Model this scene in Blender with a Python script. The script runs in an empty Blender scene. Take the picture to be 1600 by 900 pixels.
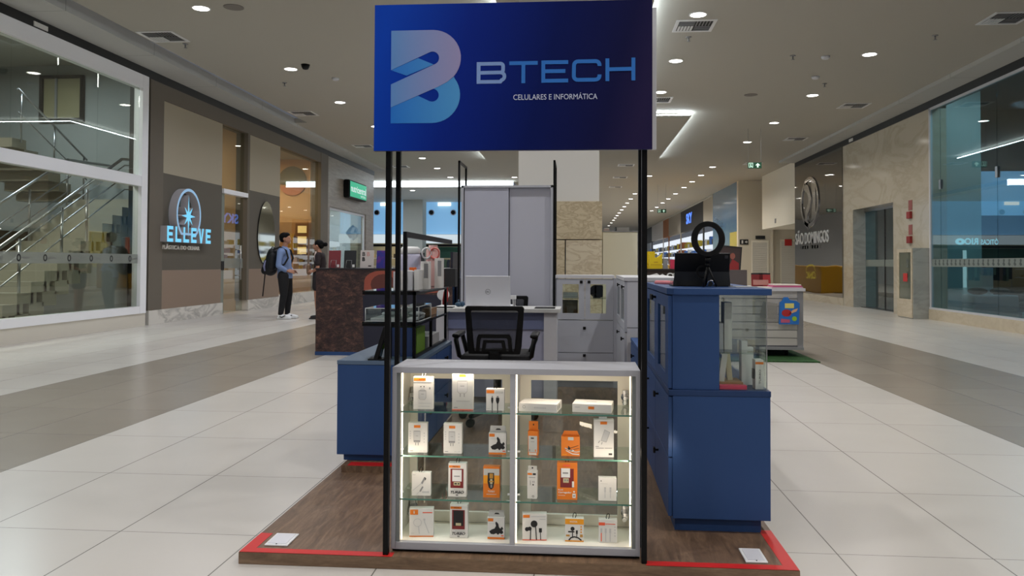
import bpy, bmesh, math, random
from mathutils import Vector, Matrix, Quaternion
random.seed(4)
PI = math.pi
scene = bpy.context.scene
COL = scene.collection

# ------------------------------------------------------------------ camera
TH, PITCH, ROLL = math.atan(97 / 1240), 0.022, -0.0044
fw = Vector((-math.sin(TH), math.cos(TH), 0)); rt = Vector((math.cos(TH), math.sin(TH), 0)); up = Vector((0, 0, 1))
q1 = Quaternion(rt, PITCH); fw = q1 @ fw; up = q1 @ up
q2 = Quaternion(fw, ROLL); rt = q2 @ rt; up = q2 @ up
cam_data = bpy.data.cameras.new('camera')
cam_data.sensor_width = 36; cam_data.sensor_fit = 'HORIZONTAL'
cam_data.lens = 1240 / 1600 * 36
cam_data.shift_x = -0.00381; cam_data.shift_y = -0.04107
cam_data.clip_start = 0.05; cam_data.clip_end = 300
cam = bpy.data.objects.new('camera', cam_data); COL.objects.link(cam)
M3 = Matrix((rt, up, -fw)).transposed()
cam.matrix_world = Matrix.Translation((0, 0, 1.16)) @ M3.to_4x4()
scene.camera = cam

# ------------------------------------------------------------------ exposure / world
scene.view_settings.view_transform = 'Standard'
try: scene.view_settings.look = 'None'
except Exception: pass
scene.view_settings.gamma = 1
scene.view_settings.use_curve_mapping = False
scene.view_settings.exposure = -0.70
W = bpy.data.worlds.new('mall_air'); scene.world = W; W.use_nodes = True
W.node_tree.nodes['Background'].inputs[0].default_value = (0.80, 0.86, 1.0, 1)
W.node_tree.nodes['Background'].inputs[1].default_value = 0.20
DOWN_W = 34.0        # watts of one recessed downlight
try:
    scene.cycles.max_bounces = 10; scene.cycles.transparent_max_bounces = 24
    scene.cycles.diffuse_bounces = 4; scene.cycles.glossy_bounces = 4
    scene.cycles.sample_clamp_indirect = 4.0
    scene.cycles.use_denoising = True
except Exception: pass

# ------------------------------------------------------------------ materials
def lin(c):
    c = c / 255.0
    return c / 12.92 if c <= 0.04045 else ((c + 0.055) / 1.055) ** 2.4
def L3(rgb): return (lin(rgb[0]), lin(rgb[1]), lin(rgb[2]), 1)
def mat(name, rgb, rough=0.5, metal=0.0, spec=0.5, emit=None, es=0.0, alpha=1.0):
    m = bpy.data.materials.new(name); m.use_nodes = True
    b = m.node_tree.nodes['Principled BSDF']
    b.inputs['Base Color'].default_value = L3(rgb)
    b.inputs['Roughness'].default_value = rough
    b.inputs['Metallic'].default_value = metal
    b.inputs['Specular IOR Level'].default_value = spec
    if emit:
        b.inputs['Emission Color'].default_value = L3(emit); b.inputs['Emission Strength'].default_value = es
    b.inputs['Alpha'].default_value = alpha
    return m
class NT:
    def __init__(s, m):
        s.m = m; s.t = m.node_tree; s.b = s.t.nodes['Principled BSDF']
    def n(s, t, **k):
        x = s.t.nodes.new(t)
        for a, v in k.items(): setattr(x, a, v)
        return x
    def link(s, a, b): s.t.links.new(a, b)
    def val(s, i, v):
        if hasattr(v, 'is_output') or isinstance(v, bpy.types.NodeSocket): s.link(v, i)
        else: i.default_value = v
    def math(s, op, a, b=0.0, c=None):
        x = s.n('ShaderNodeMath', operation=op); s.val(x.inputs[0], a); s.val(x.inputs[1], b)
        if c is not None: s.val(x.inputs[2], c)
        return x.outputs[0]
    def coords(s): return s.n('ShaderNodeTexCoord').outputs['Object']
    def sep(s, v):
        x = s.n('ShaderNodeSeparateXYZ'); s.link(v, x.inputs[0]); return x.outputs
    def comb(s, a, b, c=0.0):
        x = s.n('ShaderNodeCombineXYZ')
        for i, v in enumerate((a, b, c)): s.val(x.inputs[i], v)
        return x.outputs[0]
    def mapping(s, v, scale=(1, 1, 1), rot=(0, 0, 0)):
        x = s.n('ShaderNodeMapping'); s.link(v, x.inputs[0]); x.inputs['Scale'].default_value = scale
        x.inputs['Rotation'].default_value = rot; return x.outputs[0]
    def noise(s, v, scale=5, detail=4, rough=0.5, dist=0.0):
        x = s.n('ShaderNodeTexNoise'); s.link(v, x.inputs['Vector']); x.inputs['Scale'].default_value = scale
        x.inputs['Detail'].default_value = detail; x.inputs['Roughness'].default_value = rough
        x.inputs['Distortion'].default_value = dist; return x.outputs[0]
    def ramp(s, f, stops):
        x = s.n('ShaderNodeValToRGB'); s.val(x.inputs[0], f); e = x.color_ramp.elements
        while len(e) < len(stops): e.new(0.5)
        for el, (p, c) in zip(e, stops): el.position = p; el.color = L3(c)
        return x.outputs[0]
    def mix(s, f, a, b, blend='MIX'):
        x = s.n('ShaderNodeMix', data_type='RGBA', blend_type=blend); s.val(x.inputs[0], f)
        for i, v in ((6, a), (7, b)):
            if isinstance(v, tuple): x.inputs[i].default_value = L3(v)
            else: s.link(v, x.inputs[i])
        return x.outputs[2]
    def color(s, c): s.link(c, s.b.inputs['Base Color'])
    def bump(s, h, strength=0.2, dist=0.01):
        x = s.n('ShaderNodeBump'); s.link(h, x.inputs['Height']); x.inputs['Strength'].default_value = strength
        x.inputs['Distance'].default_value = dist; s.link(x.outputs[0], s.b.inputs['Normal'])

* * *

--- Stated goal ---
Give back exactly the lines from the first line of the data through the line with "scene.camera = cam", pictures excluded.

--- Exercise result ---
Model this scene in Blender with a Python script. The script runs in an empty Blender scene. Take the picture to be 1600 by 900 pixels.
import bpy, bmesh, math, random
from mathutils import Vector, Matrix, Quaternion
random.seed(4)
PI = math.pi
scene = bpy.context.scene
COL = scene.collection

# ------------------------------------------------------------------ camera
TH, PITCH, ROLL = math.atan(97 / 1240), 0.022, -0.0044
fw = Vector((-math.sin(TH), math.cos(TH), 0)); rt = Vector((math.cos(TH), math.sin(TH), 0)); up = Vector((0, 0, 1))
q1 = Quaternion(rt, PITCH); fw = q1 @ fw; up = q1 @ up
q2 = Quaternion(fw, ROLL); rt = q2 @ rt; up = q2 @ up
cam_data = bpy.data.cameras.new('camera')
cam_data.sensor_width = 36; cam_data.sensor_fit = 'HORIZONTAL'
cam_data.lens = 1240 / 1600 * 36
cam_data.shift_x = -0.00381; cam_data.shift_y = -0.04107
cam_data.clip_start = 0.05; cam_data.clip_end = 300
cam = bpy.data.objects.new('camera', cam_data); COL.objects.link(cam)
M3 = Matrix((rt, up, -fw)).transposed()
cam.matrix_world = Matrix.Translation((0, 0, 1.16)) @ M3.to_4x4()
scene.camera = cam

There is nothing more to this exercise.